Jim Scott, emeritus professor of political science at Yale, credits Joseph with “teaching me that there are a multitude of revolutions within any event which we might call a revolution. And that understanding any ‘revolution’ requires a thorough examination of this complexity. His lesson has served me well.”

 A renowned collaborator and convenor, Joseph has served as editor of the Hispanic American Historical Review as well as president of the Latin American Studies Association during its fiftieth anniversary year.

“Gil Joseph’s impact on the field of Latin American history during the last three decades is virtually unrivaled,” said Barbara Weinstein, professor of history at New York University.  “I would attribute this both to his remarkable openness to new ways of thinking about longstanding scholarly issues, and his amazing capacity to bring together historians, whether in conferences or pathbreaking edited volumes, who are taking intellectual risks and formulating new ways to conceptualize Latin America’s place in the most urgent historical debates.”

The one-day conference highlighted another of Joseph’s lasting impacts on the field: his mentorship and training of future and current historians.
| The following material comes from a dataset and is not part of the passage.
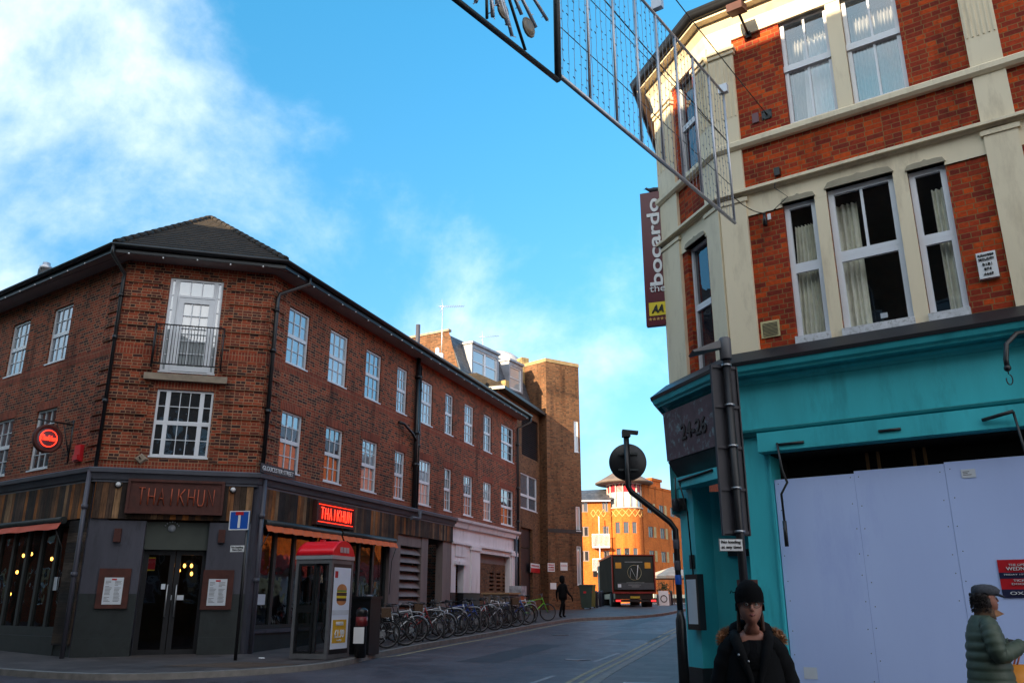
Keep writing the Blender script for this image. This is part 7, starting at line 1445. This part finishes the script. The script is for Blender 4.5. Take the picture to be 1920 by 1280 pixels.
def face_parts(F_, t):
    MB().tube([F_(-.022, .088, .052), F_(-.01, .0955, .0535), F_(0, .096, .052), F_(.01, .0955, .0535), F_(.022, .088, .052)], [.002, .0048, .0045, .0048, .002], 6).tube([F_(-.018, .089, .047), F_(0, .095, .044), F_(.018, .089, .047)], [.002, .006, .002], 6).build('lips', mat('lips', (.30, .09, .08), .4), t)
    for s in (-1, 1):
        e = MB().ball(F_(s * .031, .070, .118), .0125, 10).build('eye', mat('eye_white', (.55, .52, .5), .2), t); MB().ball(F_(s * .031, .0785, .118), .0058, 8).build('iris', M['ink'], e)
        MB().tube([F_(s * .014, .091, .134), F_(s * .032, .090, .139), F_(s * .050, .078, .134)], .0028, 5).build('eyebrow', M['hair'], t)
def fring(F_, x, y, z, rx, ry, n=28, wob=0.0, k0=0):
    return [F_(x + rx * math.sin(2 * math.pi * k / n) * (1 + wob * math.sin(k * 2.3 + k0)), y + ry * math.cos(2 * math.pi * k / n) * (1 + wob * math.sin(k * 3.1 + k0 * 2)), z) for k in range(n)]
def arm_tube(pts, rad, wrinkle=.06, n=26):
    m = MB(); P_ = [Vector(p) for p in pts]; out = []; rs = []
    for i in range(n + 1):
        s = i / n * (len(P_) - 1); k = min(int(s), len(P_) - 2); f = s - k; g_ = lambda j: P_[max(0, min(len(P_) - 1, j))]
        p0, p1, p2, p3 = g_(k - 1), g_(k), g_(k + 1), g_(k + 2)
        out.append(.5 * ((2 * p1) + (p2 - p0) * f + (2 * p0 - 5 * p1 + 4 * p2 - p3) * f * f + (3 * p1 - p0 - 3 * p2 + p3) * f ** 3)); rs.append((rad[k] * (1 - f) + rad[k + 1] * f) * (1 + wrinkle * math.sin(i * 1.9)))
    return m.tube(out, rs, 14)
def hand(V, E, wrist_i, F_, w, d, side=1, curl=.5):
    """append a palm with four fingers and a thumb to a skin skeleton; w wrist point, d pointing direction (local)"""
    w = Vector(w); d = Vector(d).normalized(); up = Vector((0, 0, 1)); a = d.cross(up).normalized(); dn = a.cross(d)
    V.append((F_(*(w + d * .05)), .026)); E.append((wrist_i, len(V) - 1)); pi = len(V) - 1
    for k, L in enumerate((.066, .075, .07, .055)):
        o = w + d * .088 + a * (-.027 + .018 * k) * side; V.append((F_(*o), .0095)); E.append((pi, len(V) - 1)); b = o + d * L * .45 - dn * -L * .0 - up * L * .3 * curl * 1.5; V.append((F_(*b), .0088)); E.append((len(V) - 2, len(V) - 1)); c = b + d * L * .2 * (1 - curl) - up * L * .5; V.append((F_(*c), .0075)); E.append((len(V) - 2, len(V) - 1))
    o = w + d * .035 - a * .034 * side; V.append((F_(*o), .011)); E.append((pi, len(V) - 1)); V.append((F_(*(o + d * .035 - a * .012 * side - up * .02)), .0095)); E.append((len(V) - 2, len(V) - 1))
def fur_strip(path, r, n, L, m, name, parent):
    q = MB(); P_ = [Vector(p) for p in path]; q.tube(P_, [r * .4] + [r * .75] * (len(P_) - 2) + [r * .4], 8)
    for i in range(n):
        s = random.random() * (len(P_) - 1.001); k = int(s); c = P_[k].lerp(P_[k + 1], s - k); t_ = (P_[k + 1] - P_[k]).normalized(); d = Vector((random.gauss(0, 1), random.gauss(0, 1), random.gauss(0, 1))); d = (d - t_ * d.dot(t_) * .7).normalized(); b = c + d * r * .6; e = c + d * (r + L * random.uniform(.4, 1)) ; s_ = d.cross(Vector((random.gauss(0, 1), random.gauss(0, 1), random.gauss(0, 1)))).normalized() * .0035; q.poly([b - s_, e, b + s_])
    return q.build(name, m, parent)
# woman in the dark parka, walking towards the camera
wd = 5.95; c = at(1411, 1168, wd); F1h = Fig(c + Vector((0, .03, .005)), 188); F1 = Fig(c + Vector((0, .05, .075)), 192); gr = gz(wd); hz_ = (F1.o.z - gr)
t = thing('person', 'person in black beanie and glasses with a dark fur trimmed parka in the foreground', 'person', loc=(c.x, c.y, gr)); V = []; E = []
def av(p, r, par=None): V.append((F1(*p), r)); (E.append((par, len(V) - 1)) if par is not None else None); return len(V) - 1
pel = av((0, -.02, -.66), .13); ch = av((0, -.02, -.40), .13, pel); nk = av((0, -.025, -.17), .055, ch); av((0, -.0, -.10), .05, nk)
for s in (-1, 1):
    sh_ = av((s * .15, -.02, -.215), .045, nk); el = av((s * .19, -.02, -.47), .04, sh_); wr_ = av((s * .17, .10, -.68), .03, el); hand(V, E, wr_, F1, (s * .17, .10, -.68), (-s * .2, .3, -1), s)
    hp2 = av((s * .09, 0, -.72), .095, pel); kn = av((s * .10, .03 + .06 * s, -1.03), .06, hp2); an = av((s * .10, .0 + .10 * s, -hz_ + .08), .04, kn); av((s * .10, .12 + .10 * s, -hz_ + .04), .035, an)
b = MB(); skin_mesh(b, V, E); head(b, F1h); b.build('body', M['skin'], t); face_parts(F1h, t)
rg = []
for i, (z, rx, ry, yo) in enumerate([(-1.05, .235, .17, 0), (-.97, .245, .175, 0), (-.86, .24, .17, 0), (-.76, .23, .165, 0), (-.66, .215, .155, 0), (-.56, .205, .15, 0), (-.46, .20, .15, 0), (-.38, .20, .145, 0), (-.30, .195, .135, -.01), (-.25, .18, .125, -.015), (-.21, .15, .11, -.025), (-.18, .11, .095, -.03)]): rg.append(fring(F1, 0, yo - .01, z, rx, ry, 30, .02, i * 1.3))
ct = MB().loft(rg)
ct = ct.build('parka', M['parka'], t)
for s in (-1, 1): arm_tube([F1(s * .05, -.025, -.20), F1(s * .135, -.02, -.225), F1(s * .185, -.02, -.33), F1(s * .225, -.03, -.50), F1(s * .215, .06, -.66), F1(s * .18, .13, -.76)], [.05, .072, .074, .07, .066, .06]).build('sleeve', M['parka'], ct)
# open collar, dark top and hood
MB().loft([fring(F1, 0, .005, z, rx, ry, 20) for z, rx, ry in ((-.36, .10, .138), (-.28, .088, .115), (-.22, .066, .08), (-.185, .058, .058))]).build('top', M['knit'], t)
for s in (-1, 1): MB().tube([F1(s * .11, -.03, -.145), F1(s * .105, .05, -.19), F1(s * .075, .11, -.28), F1(s * .03, .145, -.42), F1(s * .015, .15, -.8)], [.035, .038, .032, .018, .012], 10).build('lapel', M['parka'], ct)
hd_ = MB().loft([fring(F1, 0, -.10, -.27, .05, .04, 20), fring(F1, 0, -.10, -.22, .15, .075, 20), fring(F1, 0, -.095, -.15, .165, .085, 20), fring(F1, 0, -.09, -.08, .13, .075, 20), fring(F1, 0, -.09, -.05, .07, .05, 20)]).build('hood', M['parka'], ct)
random.seed(4); fur_strip([F1(.205, -.03, -.205), F1(.195, -.05, -.165), F1(.17, -.09, -.14), F1(.12, -.13, -.13), F1(0, -.15, -.12), F1(-.12, -.13, -.13), F1(-.17, -.09, -.14), F1(-.195, -.05, -.165), F1(-.205, -.03, -.205)], .026, 2600, .026, M['fur'], 'fur_trim', ct)
for z, x in ((-.27, -.10), (-.31, -.04)): MB().ball(F1(x, .142, z), .008, 8).build('button', M['steel'], ct)
rg = [fring(F1h, 0, -.008, z, rx, ry, 24) for z, rx, ry in ((.105, .083, .0), (.135, .094, .108), (.16, .098, .112), (.19, .096, .112), (.225, .084, .102), (.255, .060, .075), (.275, .03, .04), (.282, .004, .005))][1:]
hat = MB().loft([[p for p in r] for r in rg]); hat.loft([[F1h(math.sin(a) * .098, -.008 + math.cos(a) * .113 , .13 + dz - (.055 if math.cos(a) < .15 else .055 * max(0, (.45 - math.cos(a)) / .3) if math.cos(a) < .45 else 0)) for a in [2 * math.pi * k / 24 for k in range(24)]] for dz in (0, .015, .035, .045)], False); hat.build('beanie', M['knit'], t)
MB().tube([F1h(-.085, -.02, .20), F1h(-.105, -.02, .195), F1h(-.115, -.02, .21), F1h(-.125, -.02, .19)], .003, 4).build('tassel', M['knit'], t)
gl_ = MB()
for s in (-1, 1): gl_.tube([F1h(s * .033 + .027 * math.cos(R(a)), .094 - .006 * abs(math.cos(R(a))), .116 + .021 * math.sin(R(a))) for a in range(0, 360, 24)], .0022, 5, True); gl_.tube([F1h(s * .060, .088, .122), F1h(s * .077, .05, .122), F1h(s * .079, -.01, .118)], .0022, 5)
gl_.tube([F1h(-.007, .096, .12), F1h(.007, .096, .12)], .0022, 5); gl_.build('glasses', M['black'], t)
hr = MB()
for s in (-1, 1): hr.tube([F1h(s * .074, -.03, .12), F1h(s * .078, -.03, .05), F1h(s * .080, -.035, -.03), F1h(s * .085, -.03, -.10)], [.008, .012, .014, .008], 8)
hr.build('hair', mat('brown_hair', (.06, .03, .02), .6, var=.4, scale=40), t)
tr = MB()
for s in (-1, 1): tr.tube([F1(s * .09, 0, -.9), F1(s * .10, .03 + .06 * s, -1.05), F1(s * .10, .10 * s, -hz_ + .1)], [.10, .075, .055], 14)
tr.build('trousers', M['dark'], t); bt = MB()
for s in (-1, 1): bt.loft([fring(F1, s * .10, .05 + .10 * s, -hz_ + z, .045 * k, .125 * k, 14) for z, k in ((.0, 1), (.04, 1.02), (.08, .75), (.10, .4))])
bt.build('shoes', M['black'], t)
# person in the padded coat and flat cap with an orange bag
pd = 8.5; c = at(1868, 1143, pd); F2 = Fig(c, 96); gr = gz(pd) + .1; hz_ = c.z - gr
F2h = Fig(c + Vector((-.08, 0, 0)), 100); F2 = Fig(c + Vector((-.10, .0, .065)), 100); hz_ += .065
t = thing('person', 'person in grey flat cap and green padded coat holding an orange bag by the hoarding', 'person', loc=(c.x, c.y, gr)); V = []; E = []
def av(p, r, par=None): V.append((F2(*p), r)); (E.append((par, len(V) - 1)) if par is not None else None); return len(V) - 1
pel = av((0, -.04, -.60), .13); ch = av((0, -.06, -.34), .13, pel); nk = av((0, -.04, -.13), .055, ch); av((0, .0, -.09), .05, nk)
for s in (-1, 1):
    sh_ = av((s * .15, -.06, -.215), .045, nk); el = av((s * .21, -.03, -.46), .045, sh_); wr_ = av((s * .12, .22, -.37), .028, el); hand(V, E, wr_, F2, (s * .12, .22, -.37), (-s * .1, 1, -.1), s, .8)
    hp2 = av((s * .09, -.02, -.70), .09, pel); kn = av((s * .09, .02, -1.0), .06, hp2); an = av((s * .09, -.02, -hz_ + .08), .04, kn); av((s * .09, .11, -hz_ + .04), .035, an)
b = MB(); skin_mesh(b, V, E); head(b, F2h); b.build('body', M['skin'], t); face_parts(F2h, t)
rg = []; z = -1.12; i = 0
prof = [(-1.12, .20, .20), (-.95, .215, .215), (-.75, .215, .21), (-.55, .205, .19), (-.40, .21, .175), (-.28, .205, .155), (-.20, .17, .13), (-.14, .12, .10), (-.10, .09, .085)]
def lerp_prof(z):
    for a, b_ in zip(prof, prof[1:]):
        if z <= b_[0]: f = (z - a[0]) / (b_[0] - a[0]); return [a[j] + (b_[j] - a[j]) * f for j in (1, 2)]
    return prof[-1][1:]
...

As a professor at the University of North Carolina Chapel Hill and at Yale University, Joseph supervised over 60 Ph.D. dissertations.

Former student of Joseph and current professor of history at Yale, Greg Grandin, notes that “Gil’s scholarly contributions are too many to easily sum up.  As a teacher and a mentor, he conveyed this historical intelligence with a gentle and insightful empathy, always willing to work with students according to their own interests, their own curiosities.”

At Yale, Joseph is also known for his tenure as Chair of the Council on Latin American & Iberian Studies (CLAIS) between 1994 and 2005. Under his leadership, CLAIS held a competitive Title VI Award as a National Resource Center for Latin American Area Studies, a prestigious designation from the United States Department of Education that brings funding for research and outreach to the university that holds it.

Titled “Culture, State, and Empire,” the conference held in Luce Hall on Saturday, April 23 convened a distinguished roster of scholars and former and current students.

In four panels – rethinking political economy; nation and state formation; empire, revolution, counter-revolution; and new understandings of the Cold War – and one final roundtable, scholars assessed the current state of Latin American historiography in the broad themes to which Joseph himself has contributed: culture, the state, and empire.

Both provocative and theoretical, the day’s discussions showed where this tremendous career of ongoing collaboration is sending us now.